I am attempting to create a simple distribution map.

I have created a vector layer by importing a table in .tsv file format consisting of a list of named points with latitude & longitude in decimal degrees plus heights. CRS is EPSG:27700 (OSGB 1936 British National Grid), the same as the other layers in the project. I can see the points displayed in the correct positions relative to one another by highlighting and zooming to the layer, but I cannot see any of the other layers. The attributes table has data in it which corresponds to the ’tsv spreadsheet from which it was derived.

I have also saved the file as a .shp file; again, I can zoom to that layer and see the points, and the attribute table looks OK, but I still can’t see any of the other layers, except for the .tsv layer from which the new .shp file was derived. To return to the other layers I have to select one of them and click the zoom to layer tool. But then I can’t see the new layer.

I’ve had several attempts at importing, including importing using CRS ESPG:3857 (WGS 84 / Pseudo Mercator). Result is the same. I have CRS transformation ’on the fly’ enabled in Project Properties.

I would be grateful for advice as to how to solve this problem.

I am using QGIS 2.12.1 on a Mac (OS X 10.11.3 El Capitan)
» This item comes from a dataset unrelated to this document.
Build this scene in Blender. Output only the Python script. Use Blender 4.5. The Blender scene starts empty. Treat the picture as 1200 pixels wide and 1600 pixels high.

  • This suggests a CRS problem. You can check if it is a visibility problem by writing down the cursor coordinates when you zoom at the points layer and when you zoom at the rest. However, i think that either all the others layers or the one that shows up elsewhere have their original crs defined incorrectly.
    – vagvaf
    Jul 31, 2016 at 17:27
  • 1
    Your points can not be in decimal degrees and epsg:27700
    – Ian Turton
    Jul 31, 2016 at 18:48
  • Thanks for your replies. Co-ordinates for the vector layer I created appear as latitude & longitude; those for the other layers are Ordnance Survey Grid. As all these layers are data from government agencies and the like, these must be 'correct' and the layers in decimal degrees are 'incorrect'. So, how can I turn the decimal degrees into OS Grid references - can I do this in QGIS, or do I need to find a means of translating from one system to the other before importing the data (& if the latter, what can I use?). Your help is much appreciated.
    – Jonathan P
    Aug 1, 2016 at 19:39

1 Answer 1


Try using the Reproject layer tool from the Toolbox (enabled from Processing--> Toolbox): qgis_toolbox_example_reproject_layer

I was able to reproject a .shp file from UTM 31N to WGS 84 without any problem using it.